─── INFORMATION PROVIDED ───

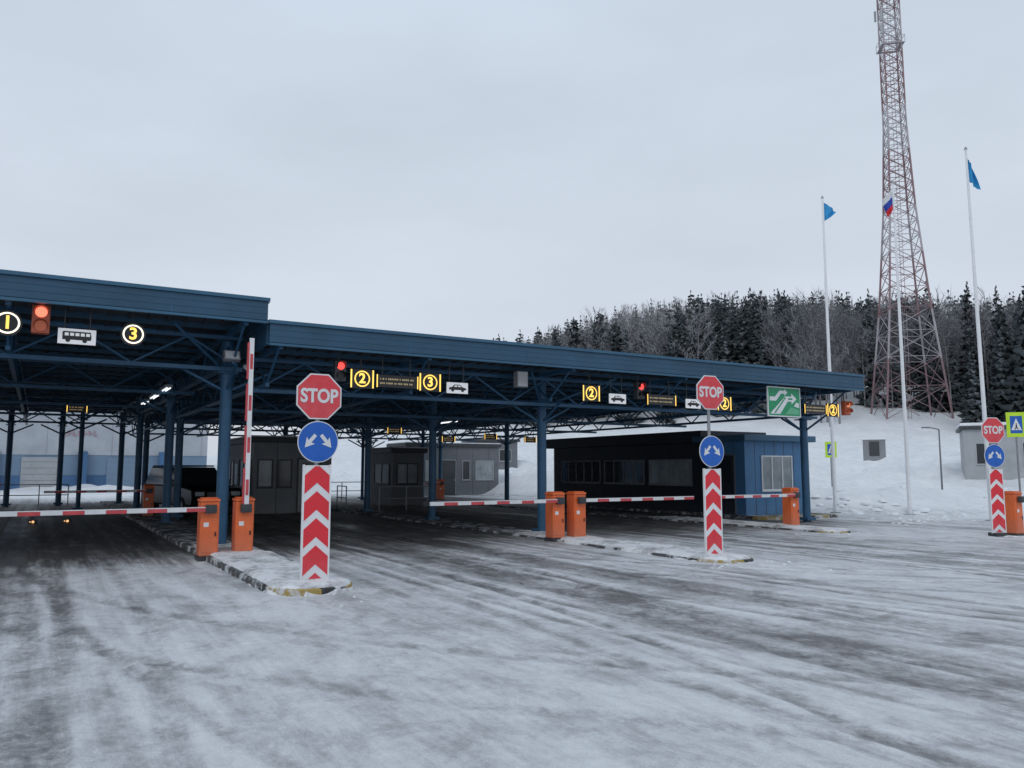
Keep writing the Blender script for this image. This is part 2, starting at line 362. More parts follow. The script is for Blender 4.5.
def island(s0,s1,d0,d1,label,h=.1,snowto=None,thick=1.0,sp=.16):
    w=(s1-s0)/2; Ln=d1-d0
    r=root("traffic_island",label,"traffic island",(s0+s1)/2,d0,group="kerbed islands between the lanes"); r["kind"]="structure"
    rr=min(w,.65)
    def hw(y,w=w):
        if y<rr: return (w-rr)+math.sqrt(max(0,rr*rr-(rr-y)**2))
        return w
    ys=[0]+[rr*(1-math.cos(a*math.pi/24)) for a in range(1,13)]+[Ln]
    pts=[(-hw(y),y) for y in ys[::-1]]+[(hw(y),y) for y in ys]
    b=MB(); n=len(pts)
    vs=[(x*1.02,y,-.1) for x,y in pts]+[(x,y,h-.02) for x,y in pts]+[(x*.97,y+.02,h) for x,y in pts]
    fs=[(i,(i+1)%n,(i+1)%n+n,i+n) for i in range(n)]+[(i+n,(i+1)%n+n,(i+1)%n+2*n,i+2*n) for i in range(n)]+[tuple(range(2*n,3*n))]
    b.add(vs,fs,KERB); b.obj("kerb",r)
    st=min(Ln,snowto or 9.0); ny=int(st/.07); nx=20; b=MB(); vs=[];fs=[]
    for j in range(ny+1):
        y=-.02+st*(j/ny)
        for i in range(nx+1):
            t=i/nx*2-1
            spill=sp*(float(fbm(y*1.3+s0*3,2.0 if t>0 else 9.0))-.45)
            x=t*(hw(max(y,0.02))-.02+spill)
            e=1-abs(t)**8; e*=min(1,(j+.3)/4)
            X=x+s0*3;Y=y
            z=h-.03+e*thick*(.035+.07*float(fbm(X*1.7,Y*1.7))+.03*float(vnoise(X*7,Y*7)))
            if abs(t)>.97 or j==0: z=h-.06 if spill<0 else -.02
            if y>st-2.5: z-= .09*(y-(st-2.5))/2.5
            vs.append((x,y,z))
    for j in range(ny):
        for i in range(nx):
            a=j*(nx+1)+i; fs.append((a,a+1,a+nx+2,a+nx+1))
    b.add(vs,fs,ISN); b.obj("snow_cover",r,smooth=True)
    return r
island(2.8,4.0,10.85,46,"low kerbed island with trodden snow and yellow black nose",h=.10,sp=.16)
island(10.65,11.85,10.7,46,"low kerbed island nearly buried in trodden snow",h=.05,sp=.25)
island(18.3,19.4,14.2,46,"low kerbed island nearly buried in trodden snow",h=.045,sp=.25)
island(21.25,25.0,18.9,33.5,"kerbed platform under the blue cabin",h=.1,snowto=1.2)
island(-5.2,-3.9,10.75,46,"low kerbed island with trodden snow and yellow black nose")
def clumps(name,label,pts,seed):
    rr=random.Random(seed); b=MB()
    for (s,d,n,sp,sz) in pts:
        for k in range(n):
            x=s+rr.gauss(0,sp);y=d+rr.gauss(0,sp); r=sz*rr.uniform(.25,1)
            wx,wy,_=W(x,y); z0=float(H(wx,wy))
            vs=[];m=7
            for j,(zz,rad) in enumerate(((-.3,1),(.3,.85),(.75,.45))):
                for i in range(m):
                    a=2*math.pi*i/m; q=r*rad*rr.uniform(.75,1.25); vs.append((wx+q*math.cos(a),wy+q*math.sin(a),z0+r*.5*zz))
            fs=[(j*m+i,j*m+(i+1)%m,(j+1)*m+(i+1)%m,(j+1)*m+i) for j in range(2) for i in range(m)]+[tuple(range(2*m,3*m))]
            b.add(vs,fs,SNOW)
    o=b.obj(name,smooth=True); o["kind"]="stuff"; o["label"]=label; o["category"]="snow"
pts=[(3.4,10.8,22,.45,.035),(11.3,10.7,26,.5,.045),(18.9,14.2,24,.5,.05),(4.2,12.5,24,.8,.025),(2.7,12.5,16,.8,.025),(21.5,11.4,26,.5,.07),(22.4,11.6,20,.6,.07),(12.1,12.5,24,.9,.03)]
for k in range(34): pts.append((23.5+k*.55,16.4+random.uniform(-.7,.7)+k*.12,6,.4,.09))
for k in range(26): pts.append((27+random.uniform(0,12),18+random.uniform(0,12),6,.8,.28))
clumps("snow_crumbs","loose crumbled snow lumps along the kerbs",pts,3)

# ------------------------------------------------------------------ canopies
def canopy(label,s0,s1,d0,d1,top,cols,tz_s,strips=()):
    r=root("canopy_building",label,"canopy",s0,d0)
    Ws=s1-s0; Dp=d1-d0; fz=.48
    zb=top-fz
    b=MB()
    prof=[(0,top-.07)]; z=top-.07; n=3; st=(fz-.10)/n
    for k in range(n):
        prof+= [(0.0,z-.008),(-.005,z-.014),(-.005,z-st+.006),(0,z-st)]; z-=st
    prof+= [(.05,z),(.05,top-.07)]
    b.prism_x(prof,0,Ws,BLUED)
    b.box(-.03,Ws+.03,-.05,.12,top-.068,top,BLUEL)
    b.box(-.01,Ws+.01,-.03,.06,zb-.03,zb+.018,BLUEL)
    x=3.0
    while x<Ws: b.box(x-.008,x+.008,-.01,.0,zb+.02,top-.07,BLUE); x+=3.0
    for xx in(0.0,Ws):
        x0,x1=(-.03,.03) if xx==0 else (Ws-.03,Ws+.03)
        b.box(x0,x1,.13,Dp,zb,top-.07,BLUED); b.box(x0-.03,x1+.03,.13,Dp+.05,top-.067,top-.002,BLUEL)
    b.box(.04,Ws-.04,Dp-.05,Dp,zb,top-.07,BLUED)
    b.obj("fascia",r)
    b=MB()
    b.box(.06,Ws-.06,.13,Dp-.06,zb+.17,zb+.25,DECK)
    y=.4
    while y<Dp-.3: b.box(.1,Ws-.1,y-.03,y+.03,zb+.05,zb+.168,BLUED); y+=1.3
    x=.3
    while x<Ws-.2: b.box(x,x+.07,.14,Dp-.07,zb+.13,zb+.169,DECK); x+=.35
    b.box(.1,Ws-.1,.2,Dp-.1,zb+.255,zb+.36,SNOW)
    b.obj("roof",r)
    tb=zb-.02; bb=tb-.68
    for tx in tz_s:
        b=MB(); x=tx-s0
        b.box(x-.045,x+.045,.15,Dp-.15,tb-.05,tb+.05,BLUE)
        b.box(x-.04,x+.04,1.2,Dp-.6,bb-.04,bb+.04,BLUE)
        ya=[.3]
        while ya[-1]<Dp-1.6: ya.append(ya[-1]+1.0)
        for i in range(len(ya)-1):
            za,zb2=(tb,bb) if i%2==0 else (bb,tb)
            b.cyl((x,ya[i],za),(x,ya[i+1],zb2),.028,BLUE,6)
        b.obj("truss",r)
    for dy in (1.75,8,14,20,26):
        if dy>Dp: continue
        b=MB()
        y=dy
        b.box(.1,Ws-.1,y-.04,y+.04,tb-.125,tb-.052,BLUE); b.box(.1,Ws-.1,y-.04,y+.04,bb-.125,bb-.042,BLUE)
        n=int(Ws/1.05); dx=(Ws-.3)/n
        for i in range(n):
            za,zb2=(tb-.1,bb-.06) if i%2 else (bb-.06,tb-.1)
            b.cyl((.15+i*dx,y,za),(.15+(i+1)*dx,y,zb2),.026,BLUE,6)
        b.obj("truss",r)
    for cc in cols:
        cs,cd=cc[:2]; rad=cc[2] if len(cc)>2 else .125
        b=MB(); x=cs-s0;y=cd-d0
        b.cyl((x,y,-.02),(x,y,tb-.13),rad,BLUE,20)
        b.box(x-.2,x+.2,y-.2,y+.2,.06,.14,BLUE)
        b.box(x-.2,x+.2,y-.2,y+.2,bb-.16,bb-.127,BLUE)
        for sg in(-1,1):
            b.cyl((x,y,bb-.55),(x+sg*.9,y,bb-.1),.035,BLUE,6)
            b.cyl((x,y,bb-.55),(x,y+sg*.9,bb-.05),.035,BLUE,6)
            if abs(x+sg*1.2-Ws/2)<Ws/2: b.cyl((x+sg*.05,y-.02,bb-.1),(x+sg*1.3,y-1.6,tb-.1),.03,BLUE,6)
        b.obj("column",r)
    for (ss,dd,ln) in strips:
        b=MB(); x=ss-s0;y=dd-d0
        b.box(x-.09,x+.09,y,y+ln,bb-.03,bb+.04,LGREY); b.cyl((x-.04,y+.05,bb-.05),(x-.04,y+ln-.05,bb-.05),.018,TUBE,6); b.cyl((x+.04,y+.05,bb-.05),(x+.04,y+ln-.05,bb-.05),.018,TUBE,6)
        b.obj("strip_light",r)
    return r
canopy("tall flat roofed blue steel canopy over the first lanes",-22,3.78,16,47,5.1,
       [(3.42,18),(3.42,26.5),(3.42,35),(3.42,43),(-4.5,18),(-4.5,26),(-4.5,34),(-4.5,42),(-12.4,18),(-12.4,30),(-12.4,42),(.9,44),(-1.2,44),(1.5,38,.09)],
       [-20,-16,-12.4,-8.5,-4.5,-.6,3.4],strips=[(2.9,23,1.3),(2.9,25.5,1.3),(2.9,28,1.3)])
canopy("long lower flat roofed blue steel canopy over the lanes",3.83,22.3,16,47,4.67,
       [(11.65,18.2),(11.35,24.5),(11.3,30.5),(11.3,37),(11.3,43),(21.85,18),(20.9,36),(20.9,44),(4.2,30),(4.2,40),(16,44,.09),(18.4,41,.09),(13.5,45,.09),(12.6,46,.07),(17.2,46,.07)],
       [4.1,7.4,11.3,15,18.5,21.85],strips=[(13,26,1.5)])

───
─── INFORMATION PROVIDED ───

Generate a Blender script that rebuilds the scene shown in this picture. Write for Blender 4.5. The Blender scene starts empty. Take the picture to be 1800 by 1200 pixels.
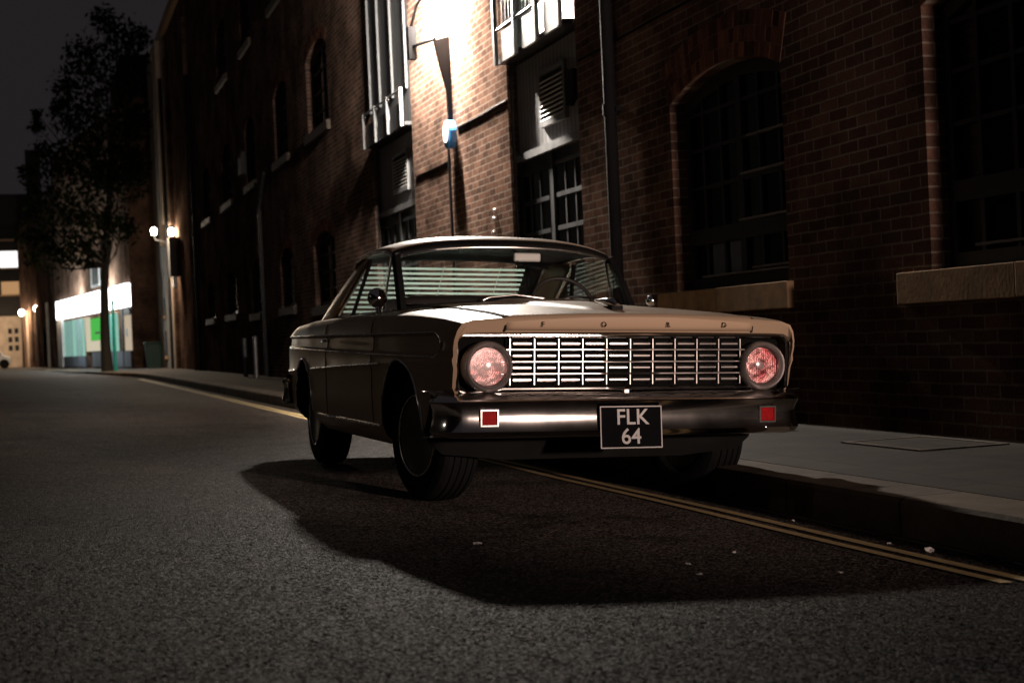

───

### [EXERCISE AIM]
Isolate the lines above that contain the word "Blender" and copy them.

### [CORRECT RESULT]
Keep writing the Blender script for this image. This is part 2, starting at line 362. More parts follow. The script is for Blender 4.5.
Generate a Blender script that rebuilds the scene shown in this picture. Write for Blender 4.5. The Blender scene starts empty. Take the picture to be 1800 by 1200 pixels.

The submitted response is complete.